◆ **WHAT YOU WILL DO**:
Beginning with the first line below, please repeat the material exactly, ending with the line that includes "bg.inputs[1].default_value = 0.12".

[Scenes as source code]
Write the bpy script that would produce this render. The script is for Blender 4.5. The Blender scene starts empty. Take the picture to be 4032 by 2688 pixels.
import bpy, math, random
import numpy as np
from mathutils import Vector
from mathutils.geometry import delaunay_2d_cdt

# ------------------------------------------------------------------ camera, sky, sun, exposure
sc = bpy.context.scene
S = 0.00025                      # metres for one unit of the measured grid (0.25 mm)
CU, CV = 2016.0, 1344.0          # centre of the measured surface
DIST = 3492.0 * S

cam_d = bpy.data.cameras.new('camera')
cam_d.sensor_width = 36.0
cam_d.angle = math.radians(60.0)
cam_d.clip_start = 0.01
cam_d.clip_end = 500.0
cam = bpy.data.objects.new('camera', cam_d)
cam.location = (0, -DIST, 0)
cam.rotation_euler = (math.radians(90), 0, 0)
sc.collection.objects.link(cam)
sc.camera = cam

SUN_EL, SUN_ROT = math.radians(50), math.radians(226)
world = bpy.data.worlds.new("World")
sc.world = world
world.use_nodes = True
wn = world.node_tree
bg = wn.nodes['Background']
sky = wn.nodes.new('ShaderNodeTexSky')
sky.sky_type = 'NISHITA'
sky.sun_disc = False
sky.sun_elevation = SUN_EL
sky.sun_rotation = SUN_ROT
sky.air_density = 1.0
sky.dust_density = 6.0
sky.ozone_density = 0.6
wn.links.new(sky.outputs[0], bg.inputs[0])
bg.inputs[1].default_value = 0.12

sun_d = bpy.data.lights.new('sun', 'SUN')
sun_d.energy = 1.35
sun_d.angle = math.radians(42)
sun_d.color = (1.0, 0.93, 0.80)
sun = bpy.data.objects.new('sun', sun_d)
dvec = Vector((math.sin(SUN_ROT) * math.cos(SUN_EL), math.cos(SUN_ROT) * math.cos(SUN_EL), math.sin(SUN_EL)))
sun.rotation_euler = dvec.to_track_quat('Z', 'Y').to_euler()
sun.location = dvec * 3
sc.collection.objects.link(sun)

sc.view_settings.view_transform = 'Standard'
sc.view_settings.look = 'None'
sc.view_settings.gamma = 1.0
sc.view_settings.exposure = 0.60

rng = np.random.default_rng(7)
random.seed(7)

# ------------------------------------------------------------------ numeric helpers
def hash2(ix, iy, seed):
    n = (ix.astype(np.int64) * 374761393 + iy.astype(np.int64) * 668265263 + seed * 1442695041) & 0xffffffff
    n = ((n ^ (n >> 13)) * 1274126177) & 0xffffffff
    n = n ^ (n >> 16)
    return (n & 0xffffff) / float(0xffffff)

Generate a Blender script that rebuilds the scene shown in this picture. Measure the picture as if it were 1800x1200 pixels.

◆ **TASK RESPONSE**:
Write the bpy script that would produce this render. The script is for Blender 4.5. The Blender scene starts empty. Take the picture to be 4032 by 2688 pixels.
import bpy, math, random
import numpy as np
from mathutils import Vector
from mathutils.geometry import delaunay_2d_cdt

# ------------------------------------------------------------------ camera, sky, sun, exposure
sc = bpy.context.scene
S = 0.00025                      # metres for one unit of the measured grid (0.25 mm)
CU, CV = 2016.0, 1344.0          # centre of the measured surface
DIST = 3492.0 * S

cam_d = bpy.data.cameras.new('camera')
cam_d.sensor_width = 36.0
cam_d.angle = math.radians(60.0)
cam_d.clip_start = 0.01
cam_d.clip_end = 500.0
cam = bpy.data.objects.new('camera', cam_d)
cam.location = (0, -DIST, 0)
cam.rotation_euler = (math.radians(90), 0, 0)
sc.collection.objects.link(cam)
sc.camera = cam

SUN_EL, SUN_ROT = math.radians(50), math.radians(226)
world = bpy.data.worlds.new("World")
sc.world = world
world.use_nodes = True
wn = world.node_tree
bg = wn.nodes['Background']
sky = wn.nodes.new('ShaderNodeTexSky')
sky.sky_type = 'NISHITA'
sky.sun_disc = False
sky.sun_elevation = SUN_EL
sky.sun_rotation = SUN_ROT
sky.air_density = 1.0
sky.dust_density = 6.0
sky.ozone_density = 0.6
wn.links.new(sky.outputs[0], bg.inputs[0])
bg.inputs[1].default_value = 0.12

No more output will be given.